WHAT THE TASK REQUIRES =>
Spot each line in the records below where the word "this" occurs, then copy it.

--- start RECORDS SUPPLIED ---

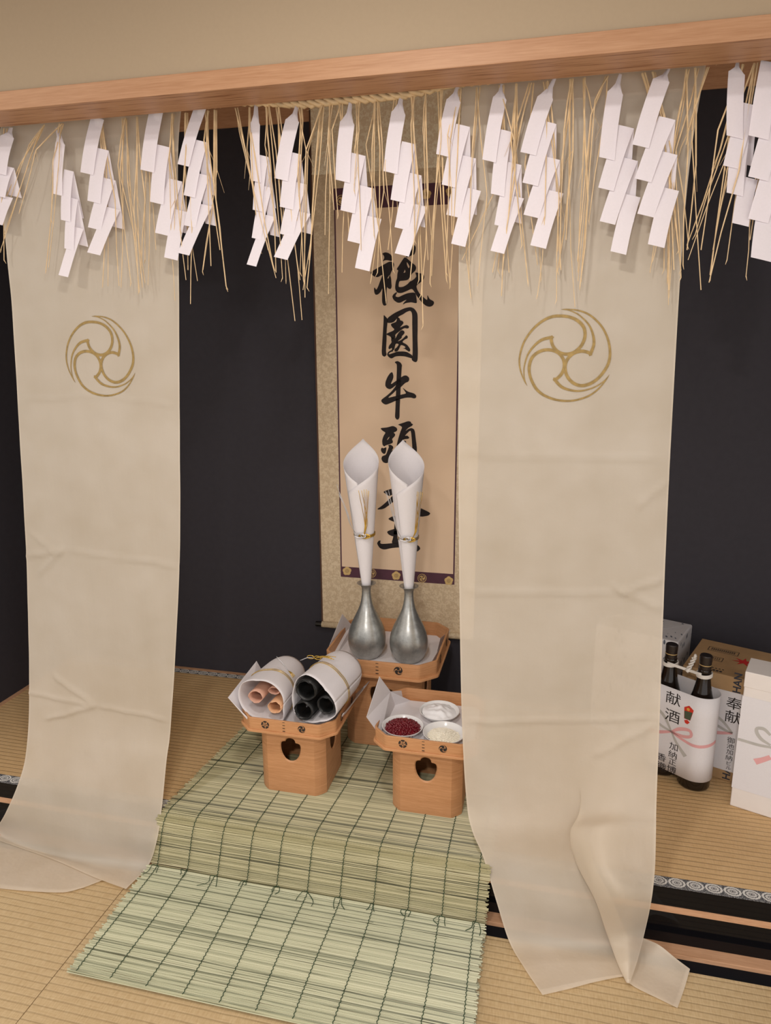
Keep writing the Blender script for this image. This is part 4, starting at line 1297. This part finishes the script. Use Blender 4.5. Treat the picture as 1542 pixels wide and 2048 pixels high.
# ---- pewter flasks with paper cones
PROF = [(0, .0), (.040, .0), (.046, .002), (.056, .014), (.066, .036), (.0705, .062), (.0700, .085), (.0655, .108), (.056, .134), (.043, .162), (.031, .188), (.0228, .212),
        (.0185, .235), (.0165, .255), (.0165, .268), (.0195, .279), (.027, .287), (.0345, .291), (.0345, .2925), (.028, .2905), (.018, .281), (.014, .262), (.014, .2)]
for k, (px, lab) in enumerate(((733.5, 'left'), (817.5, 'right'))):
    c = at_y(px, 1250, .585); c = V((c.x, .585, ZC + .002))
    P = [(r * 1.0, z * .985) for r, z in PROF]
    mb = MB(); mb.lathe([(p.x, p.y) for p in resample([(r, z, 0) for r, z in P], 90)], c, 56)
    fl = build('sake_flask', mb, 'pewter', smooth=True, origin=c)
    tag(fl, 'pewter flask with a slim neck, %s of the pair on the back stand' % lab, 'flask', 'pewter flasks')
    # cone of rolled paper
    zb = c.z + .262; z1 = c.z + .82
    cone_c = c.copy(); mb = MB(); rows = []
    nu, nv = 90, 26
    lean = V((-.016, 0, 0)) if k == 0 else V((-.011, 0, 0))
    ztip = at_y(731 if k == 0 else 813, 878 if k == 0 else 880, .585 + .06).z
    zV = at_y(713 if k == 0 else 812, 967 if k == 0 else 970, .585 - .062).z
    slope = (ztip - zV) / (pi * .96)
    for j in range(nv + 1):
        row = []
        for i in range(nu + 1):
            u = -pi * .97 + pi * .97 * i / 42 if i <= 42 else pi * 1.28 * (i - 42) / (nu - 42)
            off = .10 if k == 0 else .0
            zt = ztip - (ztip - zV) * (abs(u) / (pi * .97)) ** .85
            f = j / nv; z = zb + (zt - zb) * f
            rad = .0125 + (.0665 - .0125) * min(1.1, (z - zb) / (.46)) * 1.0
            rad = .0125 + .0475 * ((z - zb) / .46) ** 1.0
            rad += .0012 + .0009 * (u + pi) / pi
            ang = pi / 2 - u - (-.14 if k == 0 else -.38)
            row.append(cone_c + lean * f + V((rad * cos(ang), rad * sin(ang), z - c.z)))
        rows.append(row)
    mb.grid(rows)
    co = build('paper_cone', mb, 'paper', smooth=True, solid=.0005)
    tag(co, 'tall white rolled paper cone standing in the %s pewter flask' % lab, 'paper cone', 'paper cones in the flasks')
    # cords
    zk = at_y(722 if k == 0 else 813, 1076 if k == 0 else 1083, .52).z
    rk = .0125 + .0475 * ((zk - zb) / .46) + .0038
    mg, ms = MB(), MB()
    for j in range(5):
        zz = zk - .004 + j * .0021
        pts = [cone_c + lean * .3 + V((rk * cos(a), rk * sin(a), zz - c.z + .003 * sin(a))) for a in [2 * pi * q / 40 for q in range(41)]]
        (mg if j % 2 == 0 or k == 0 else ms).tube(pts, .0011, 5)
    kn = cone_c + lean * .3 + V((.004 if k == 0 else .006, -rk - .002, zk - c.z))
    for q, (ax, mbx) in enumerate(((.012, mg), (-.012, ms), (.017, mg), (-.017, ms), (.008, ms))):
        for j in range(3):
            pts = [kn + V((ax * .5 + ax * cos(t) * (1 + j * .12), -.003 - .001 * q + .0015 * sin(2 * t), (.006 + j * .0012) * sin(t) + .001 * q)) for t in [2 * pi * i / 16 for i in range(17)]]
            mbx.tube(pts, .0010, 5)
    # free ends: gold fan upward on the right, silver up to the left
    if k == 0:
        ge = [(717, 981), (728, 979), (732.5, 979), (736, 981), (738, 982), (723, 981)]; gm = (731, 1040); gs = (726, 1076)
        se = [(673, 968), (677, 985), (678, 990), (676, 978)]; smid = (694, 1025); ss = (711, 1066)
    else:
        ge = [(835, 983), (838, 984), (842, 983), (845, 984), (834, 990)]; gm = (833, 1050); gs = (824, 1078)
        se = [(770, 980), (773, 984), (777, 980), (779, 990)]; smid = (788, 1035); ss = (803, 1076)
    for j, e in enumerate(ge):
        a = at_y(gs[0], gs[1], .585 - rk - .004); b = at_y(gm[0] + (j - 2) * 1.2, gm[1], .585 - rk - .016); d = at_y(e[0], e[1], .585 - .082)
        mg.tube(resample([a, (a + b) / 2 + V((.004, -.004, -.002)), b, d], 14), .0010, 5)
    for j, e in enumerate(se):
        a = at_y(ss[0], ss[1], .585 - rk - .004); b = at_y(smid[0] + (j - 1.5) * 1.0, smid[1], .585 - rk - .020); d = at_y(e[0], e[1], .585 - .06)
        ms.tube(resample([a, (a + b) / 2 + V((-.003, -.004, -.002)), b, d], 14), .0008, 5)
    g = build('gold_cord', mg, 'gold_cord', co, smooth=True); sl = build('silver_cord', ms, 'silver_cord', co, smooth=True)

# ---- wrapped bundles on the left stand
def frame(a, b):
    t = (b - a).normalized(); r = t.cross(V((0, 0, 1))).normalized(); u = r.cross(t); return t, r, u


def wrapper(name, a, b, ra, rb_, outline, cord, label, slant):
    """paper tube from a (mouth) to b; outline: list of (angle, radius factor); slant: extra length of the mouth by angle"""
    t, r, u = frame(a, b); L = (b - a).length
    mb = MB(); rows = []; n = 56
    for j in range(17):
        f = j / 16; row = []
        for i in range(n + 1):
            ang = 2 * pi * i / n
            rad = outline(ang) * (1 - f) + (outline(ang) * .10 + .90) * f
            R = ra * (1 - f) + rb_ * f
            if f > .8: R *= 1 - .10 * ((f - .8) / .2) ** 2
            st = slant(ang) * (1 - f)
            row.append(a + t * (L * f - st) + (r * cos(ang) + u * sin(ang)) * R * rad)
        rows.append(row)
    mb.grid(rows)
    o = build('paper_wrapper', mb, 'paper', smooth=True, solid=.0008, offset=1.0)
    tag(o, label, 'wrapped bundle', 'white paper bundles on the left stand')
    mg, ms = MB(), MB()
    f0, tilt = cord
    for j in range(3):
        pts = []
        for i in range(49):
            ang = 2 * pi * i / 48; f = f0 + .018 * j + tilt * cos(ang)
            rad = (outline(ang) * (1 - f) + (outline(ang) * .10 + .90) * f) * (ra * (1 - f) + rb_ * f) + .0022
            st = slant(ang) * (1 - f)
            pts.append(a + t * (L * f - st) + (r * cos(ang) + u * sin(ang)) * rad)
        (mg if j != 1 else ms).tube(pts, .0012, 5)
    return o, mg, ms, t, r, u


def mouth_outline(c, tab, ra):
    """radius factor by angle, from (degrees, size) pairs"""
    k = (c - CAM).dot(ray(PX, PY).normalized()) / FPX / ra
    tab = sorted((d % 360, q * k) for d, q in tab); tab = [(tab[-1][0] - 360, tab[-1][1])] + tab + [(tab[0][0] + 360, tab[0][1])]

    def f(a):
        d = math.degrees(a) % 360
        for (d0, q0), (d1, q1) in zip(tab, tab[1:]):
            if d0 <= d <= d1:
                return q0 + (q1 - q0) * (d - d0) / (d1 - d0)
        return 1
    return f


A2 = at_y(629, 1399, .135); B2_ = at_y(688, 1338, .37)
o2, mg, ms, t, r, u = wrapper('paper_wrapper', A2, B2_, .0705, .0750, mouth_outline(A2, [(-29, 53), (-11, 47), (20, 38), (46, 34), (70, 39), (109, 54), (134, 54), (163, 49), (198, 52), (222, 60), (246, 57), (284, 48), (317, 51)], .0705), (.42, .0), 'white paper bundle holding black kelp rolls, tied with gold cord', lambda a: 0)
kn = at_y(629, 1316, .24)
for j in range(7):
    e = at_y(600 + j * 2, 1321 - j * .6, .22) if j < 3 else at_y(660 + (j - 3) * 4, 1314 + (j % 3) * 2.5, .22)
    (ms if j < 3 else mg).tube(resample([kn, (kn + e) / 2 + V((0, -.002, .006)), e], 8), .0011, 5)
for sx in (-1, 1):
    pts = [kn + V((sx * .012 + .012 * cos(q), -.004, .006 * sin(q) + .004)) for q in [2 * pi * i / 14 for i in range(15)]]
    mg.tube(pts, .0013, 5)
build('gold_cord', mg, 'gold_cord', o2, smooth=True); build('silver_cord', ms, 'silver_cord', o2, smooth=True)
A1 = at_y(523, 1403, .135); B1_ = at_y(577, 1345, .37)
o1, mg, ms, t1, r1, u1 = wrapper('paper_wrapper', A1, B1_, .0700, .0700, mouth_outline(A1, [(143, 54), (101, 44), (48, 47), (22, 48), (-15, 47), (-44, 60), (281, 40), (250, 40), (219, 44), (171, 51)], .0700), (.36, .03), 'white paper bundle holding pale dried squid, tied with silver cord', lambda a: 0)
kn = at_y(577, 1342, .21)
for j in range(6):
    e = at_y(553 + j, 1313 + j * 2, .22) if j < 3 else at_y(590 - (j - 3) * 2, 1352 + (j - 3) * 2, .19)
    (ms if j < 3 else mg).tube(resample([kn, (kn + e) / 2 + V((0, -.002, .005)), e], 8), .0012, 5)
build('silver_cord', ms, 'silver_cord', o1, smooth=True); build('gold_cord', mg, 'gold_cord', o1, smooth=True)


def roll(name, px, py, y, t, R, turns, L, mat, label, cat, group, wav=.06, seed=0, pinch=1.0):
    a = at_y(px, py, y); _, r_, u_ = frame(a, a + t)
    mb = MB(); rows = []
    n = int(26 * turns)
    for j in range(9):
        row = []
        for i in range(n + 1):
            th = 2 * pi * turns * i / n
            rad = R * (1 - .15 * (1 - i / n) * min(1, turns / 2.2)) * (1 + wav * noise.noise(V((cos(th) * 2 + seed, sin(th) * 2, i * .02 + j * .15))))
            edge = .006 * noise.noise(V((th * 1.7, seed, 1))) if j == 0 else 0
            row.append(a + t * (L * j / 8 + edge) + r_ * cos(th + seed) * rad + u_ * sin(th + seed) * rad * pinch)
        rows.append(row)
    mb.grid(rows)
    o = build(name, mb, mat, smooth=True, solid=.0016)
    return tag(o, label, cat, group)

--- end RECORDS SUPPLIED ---
--- start RECORDS SUPPLIED ---

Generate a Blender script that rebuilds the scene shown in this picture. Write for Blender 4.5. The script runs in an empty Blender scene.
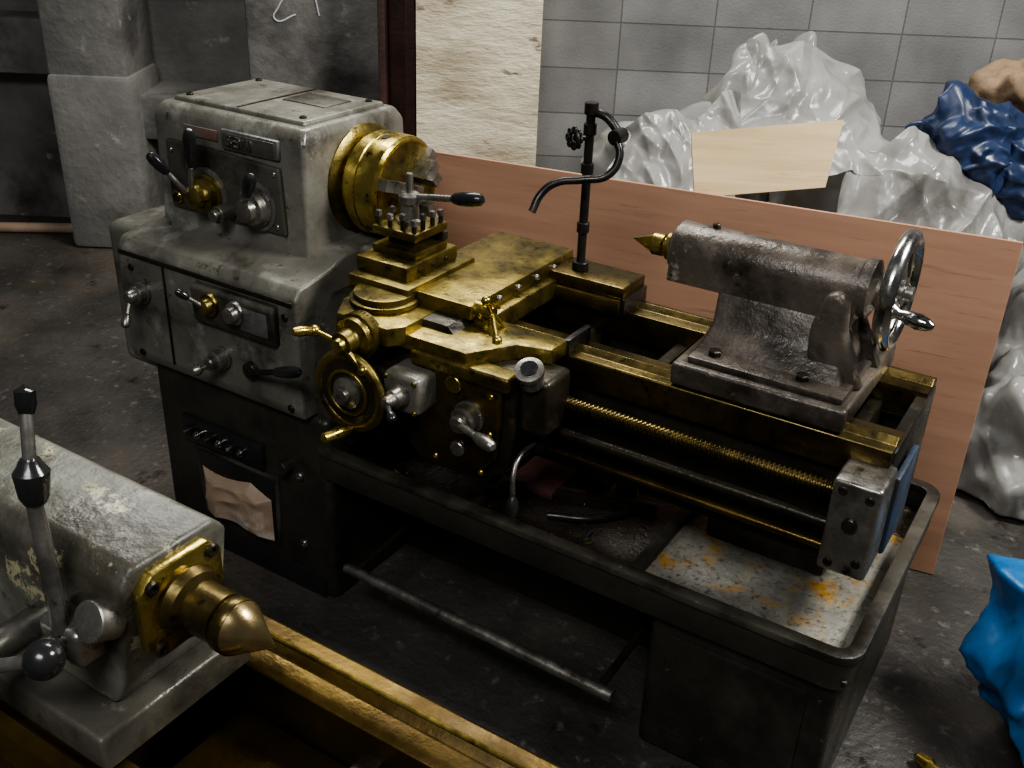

--- end RECORDS SUPPLIED ---

TASK SOLUTION =>
Keep writing the Blender script for this image. This is part 4, starting at line 1297. This part finishes the script. Use Blender 4.5. Treat the picture as 1542 pixels wide and 2048 pixels high.
Generate a Blender script that rebuilds the scene shown in this picture. Write for Blender 4.5. The script runs in an empty Blender scene.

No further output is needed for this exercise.